The turbulent transfer coefficients for momentum (the drag coefficient) and for sensible and latent heat provide the means for coupling the sea ice surface to the lower levels of the atmospheric boundary layer for data analyses and in numerical models. The roughness lengths for momentum (z₀), heat (z_T), and humidity (z_Q) are related directly to these transfer coefficients but are usually easier to treat theoretically. Thus, in practice, we need the transfer coefficients; but to understand the physical processes that support the turbulent transfer, we tend to focus on the roughness lengths.

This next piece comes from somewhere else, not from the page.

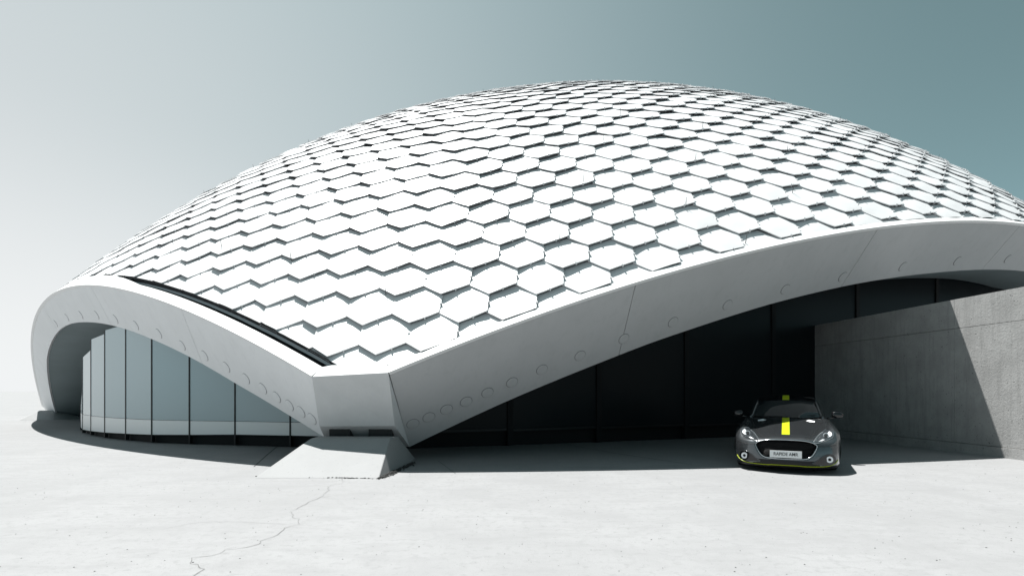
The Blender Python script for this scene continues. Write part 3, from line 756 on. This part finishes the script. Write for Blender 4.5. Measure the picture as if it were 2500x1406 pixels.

Our participation in SHEBA, the experiment to study the Surface Heat Budget of the Arctic Ocean, resulted in approximately 13,000 hours of data suitable for evaluating the roughness lengths z₀ and z_T. These data came from our main 5-level, 20-meter Atmospheric Surface Flux Group tower and from four remote portable automated mesonet (PAM) stations. Briefly, each site measured the turbulent fluxes of momentum and sensible heat directly with eddy-correlation instruments. We determined the roughness lengths by analyzing hourly averages of these fluxes in the context of Monin-Obukhov similarity theory.

On the basis of almost a year-long time series of drag coefficients from these multiple sites, we divided the SHEBA year into two aerodynamic seasons: winter, when snow was available to blow and drift, and summer, when it wasn't. Winter ran from the start of the experiment in October 1997 through 14 May 1998 and resumed on 15 September 1998. Summer was the period from 15 May through 14 September 1998. Our parameterization of z₀ for winter includes the influence of drifting snow and a contribution from the roughness of the underlying surface. In summer, we found a unique relation between the drag coefficient and the fractional area of the surface covered by leads and melt ponds. In the winter, the SHEBA z_T values corroborated a theoretical model that Andreas (1987, Bound.-Layer Meteorol., 38, 159-184) developed. In summer, sensible heat transfer is more complex because, at any time, the surface temperature ranges from 2°C in some leads and melt ponds, down to 0°C on melting ice, to even a few degrees lower when a cold snap occurs. We believe that some form of mosaic technique will, thus, be necessary for parameterizing the sensible heat flux in summer.